Businesses are not allowed to continue to humiliate LGBTIQ+ people by treating them as second-class citizens

In 2019, Quinton made headlines for refusing to sell an engagement ring to another same-sex couple, telling the women that “we follow Christ and do not want to partake in what God calls sin which is a man with a man or woman with a woman.”

He and his company faced a significant backlash from the LGBTIQ+ community and its supporters, with Quinton alleging that he’d been harassed and threatened because of his stance.

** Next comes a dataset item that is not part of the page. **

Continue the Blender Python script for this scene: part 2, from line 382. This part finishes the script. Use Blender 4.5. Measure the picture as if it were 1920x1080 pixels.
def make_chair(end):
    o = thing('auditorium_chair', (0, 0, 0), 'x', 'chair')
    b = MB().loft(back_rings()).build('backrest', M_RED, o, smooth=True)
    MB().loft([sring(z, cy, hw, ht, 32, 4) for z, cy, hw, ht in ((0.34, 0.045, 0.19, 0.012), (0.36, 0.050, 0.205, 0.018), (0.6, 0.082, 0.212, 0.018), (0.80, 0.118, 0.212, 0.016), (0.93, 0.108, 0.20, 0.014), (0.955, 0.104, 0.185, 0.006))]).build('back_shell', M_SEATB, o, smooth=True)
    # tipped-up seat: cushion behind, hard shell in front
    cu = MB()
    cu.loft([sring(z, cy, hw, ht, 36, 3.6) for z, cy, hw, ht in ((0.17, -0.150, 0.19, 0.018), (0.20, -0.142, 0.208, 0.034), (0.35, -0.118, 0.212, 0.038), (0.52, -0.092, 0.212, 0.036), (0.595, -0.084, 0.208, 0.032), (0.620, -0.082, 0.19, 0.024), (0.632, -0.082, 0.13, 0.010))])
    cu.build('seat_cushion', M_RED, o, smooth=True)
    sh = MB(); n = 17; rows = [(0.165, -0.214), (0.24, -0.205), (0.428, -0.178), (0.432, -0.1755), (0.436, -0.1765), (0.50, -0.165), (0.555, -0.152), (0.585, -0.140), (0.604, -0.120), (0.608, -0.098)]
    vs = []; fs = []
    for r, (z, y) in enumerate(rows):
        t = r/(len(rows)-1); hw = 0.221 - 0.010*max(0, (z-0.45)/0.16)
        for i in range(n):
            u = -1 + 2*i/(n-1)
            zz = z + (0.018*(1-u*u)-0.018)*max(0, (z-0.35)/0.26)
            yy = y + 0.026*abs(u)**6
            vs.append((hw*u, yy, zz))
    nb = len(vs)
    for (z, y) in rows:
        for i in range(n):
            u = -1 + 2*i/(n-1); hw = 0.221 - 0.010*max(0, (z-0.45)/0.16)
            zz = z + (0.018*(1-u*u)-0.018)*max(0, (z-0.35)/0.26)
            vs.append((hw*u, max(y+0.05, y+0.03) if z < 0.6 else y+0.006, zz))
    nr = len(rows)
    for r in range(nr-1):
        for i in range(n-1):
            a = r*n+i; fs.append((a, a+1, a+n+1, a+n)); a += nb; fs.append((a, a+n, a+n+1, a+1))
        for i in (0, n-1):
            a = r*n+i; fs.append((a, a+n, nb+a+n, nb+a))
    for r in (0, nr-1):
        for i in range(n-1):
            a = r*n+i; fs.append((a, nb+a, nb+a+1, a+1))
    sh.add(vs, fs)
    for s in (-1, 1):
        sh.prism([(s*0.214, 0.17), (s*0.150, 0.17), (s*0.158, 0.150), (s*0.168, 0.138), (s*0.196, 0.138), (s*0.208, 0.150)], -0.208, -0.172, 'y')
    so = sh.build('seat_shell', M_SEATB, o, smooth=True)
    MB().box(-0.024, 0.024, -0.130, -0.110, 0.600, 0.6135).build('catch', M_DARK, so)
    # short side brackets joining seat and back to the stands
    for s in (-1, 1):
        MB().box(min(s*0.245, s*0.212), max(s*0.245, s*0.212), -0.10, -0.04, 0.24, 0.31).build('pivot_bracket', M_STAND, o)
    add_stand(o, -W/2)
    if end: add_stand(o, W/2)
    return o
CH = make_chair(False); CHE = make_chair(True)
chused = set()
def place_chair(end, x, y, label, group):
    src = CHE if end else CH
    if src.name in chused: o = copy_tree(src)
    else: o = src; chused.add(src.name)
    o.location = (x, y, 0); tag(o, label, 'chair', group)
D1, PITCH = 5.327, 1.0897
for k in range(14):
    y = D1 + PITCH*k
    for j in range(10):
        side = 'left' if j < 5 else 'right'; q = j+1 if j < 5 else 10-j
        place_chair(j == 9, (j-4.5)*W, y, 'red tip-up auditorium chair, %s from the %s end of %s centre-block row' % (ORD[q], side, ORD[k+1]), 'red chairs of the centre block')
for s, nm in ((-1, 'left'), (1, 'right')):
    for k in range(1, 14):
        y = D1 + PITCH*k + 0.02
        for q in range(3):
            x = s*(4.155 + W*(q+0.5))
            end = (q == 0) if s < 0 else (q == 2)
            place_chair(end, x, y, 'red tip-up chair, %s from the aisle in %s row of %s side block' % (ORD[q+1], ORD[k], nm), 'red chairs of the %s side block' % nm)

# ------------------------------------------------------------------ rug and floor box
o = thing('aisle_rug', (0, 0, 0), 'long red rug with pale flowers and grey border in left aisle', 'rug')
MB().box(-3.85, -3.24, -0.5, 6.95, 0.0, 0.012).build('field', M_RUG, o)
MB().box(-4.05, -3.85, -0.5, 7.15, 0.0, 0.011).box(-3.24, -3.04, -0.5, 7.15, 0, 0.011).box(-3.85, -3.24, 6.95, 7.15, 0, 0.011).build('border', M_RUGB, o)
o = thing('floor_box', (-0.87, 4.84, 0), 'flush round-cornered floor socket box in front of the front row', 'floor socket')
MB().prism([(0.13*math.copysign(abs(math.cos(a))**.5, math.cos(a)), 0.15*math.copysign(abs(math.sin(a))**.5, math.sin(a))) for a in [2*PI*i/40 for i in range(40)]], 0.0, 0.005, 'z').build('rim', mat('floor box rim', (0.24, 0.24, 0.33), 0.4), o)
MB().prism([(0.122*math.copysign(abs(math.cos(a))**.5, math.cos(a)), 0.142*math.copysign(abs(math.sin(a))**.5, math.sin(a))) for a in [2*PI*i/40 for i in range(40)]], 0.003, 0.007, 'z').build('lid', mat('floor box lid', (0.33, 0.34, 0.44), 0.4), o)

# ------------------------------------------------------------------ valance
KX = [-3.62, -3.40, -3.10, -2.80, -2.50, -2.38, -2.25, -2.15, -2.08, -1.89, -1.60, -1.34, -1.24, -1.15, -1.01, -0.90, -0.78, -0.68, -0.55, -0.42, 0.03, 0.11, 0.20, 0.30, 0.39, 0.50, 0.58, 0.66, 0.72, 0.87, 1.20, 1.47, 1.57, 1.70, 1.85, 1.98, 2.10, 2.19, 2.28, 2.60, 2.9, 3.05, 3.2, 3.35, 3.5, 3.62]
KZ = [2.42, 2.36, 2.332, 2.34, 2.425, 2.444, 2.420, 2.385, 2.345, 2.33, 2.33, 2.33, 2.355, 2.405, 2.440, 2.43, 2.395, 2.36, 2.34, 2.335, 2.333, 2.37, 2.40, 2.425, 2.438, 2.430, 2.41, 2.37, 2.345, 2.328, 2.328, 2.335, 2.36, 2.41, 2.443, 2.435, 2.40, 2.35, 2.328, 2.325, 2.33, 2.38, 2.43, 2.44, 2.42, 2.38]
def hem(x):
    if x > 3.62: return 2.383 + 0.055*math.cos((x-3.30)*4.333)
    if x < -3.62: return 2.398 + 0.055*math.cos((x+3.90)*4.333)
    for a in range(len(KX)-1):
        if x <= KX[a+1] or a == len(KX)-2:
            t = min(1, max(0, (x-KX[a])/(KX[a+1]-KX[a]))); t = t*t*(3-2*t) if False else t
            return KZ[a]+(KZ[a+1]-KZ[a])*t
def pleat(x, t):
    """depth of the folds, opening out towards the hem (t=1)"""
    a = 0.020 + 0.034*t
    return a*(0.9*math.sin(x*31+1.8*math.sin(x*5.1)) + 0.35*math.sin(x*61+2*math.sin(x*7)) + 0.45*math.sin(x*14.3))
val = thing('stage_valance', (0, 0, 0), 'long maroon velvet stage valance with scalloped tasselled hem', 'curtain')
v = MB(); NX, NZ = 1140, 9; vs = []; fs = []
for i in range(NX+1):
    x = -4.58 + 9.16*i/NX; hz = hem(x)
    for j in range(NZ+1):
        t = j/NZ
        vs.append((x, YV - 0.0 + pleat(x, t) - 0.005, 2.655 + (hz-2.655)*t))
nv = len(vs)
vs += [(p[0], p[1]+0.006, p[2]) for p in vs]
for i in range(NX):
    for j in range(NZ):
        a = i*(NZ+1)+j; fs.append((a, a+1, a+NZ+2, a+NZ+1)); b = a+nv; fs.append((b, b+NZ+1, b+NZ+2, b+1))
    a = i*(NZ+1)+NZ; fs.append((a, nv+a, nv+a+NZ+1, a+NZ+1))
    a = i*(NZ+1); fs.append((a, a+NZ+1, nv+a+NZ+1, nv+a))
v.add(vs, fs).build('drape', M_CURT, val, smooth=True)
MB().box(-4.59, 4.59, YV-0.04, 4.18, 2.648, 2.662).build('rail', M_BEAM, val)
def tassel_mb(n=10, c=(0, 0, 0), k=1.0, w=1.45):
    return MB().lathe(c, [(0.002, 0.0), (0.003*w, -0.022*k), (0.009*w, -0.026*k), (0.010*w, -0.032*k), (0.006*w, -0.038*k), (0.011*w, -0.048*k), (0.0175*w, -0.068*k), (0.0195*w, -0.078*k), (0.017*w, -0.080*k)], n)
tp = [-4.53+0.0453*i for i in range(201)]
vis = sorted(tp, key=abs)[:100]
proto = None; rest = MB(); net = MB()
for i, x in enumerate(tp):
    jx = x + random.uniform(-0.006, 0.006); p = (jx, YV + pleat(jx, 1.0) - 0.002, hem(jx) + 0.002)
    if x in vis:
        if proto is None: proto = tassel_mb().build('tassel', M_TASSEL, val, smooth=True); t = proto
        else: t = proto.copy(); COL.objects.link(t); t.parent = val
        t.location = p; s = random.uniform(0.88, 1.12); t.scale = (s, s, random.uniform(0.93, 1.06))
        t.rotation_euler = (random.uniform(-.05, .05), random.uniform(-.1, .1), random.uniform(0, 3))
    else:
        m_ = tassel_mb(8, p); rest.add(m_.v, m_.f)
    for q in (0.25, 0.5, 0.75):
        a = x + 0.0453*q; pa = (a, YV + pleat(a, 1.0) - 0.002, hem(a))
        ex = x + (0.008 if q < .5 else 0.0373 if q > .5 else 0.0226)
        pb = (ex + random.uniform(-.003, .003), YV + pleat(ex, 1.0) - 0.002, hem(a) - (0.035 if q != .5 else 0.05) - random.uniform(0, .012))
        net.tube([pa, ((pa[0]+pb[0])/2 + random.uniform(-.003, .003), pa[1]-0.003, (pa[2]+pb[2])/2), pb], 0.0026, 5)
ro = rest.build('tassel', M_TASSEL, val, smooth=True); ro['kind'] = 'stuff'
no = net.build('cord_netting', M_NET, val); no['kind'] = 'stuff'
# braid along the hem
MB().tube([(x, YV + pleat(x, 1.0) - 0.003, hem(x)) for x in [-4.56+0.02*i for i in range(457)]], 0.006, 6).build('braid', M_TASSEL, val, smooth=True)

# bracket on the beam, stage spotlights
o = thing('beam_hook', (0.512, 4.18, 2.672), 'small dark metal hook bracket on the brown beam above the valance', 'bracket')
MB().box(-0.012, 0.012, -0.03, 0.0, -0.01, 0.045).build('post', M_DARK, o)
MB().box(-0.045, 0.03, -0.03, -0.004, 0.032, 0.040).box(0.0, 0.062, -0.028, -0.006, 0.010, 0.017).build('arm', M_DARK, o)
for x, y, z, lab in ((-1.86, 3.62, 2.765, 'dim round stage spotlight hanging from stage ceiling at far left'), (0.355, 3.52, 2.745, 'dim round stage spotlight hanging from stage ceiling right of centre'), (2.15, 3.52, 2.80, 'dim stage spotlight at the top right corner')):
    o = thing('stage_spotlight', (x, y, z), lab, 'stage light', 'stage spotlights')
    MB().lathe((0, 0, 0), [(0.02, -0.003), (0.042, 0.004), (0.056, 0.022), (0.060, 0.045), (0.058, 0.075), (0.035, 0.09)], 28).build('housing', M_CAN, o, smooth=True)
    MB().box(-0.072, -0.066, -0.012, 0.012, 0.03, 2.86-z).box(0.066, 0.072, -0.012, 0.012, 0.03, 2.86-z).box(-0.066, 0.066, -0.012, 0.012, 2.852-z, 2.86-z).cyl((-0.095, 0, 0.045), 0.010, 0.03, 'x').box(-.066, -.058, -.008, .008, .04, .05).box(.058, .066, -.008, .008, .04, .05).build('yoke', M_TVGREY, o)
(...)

Forging an alliance with the conservative religious group, Freedom of Religion South Africa (FOR SA), he essentially argued that his constitutional right to religious freedom superseded the right of LGBTIQ+ people to equality and protection from discrimination,

“Business owners cannot deny services to LGBTIQ+ people based on their personal religious beliefs,” says OUT’s Human Rights Manager Lerato Phalakatshela. “Their religious beliefs cannot be brought into their professional public capacity as an excuse to discriminate against a protected group.”

Phalakatshela added: “This company’s actions are in violation of the Promotion of Equality and Prevention of Unfair Discrimination Act [also known as the Equality Act]. We urge the SA Human Rights Commission and the courts to take action to ensure that businesses are not allowed to continue to humiliate LGBTIQ+ people by treating them as second-class citizens.”

MambaOnline contacted Quinton requesting comment and asking if it remained his company’s policy to refuse to sell engagement rings to same-sex couples. He had not replied at the time of publishing this article.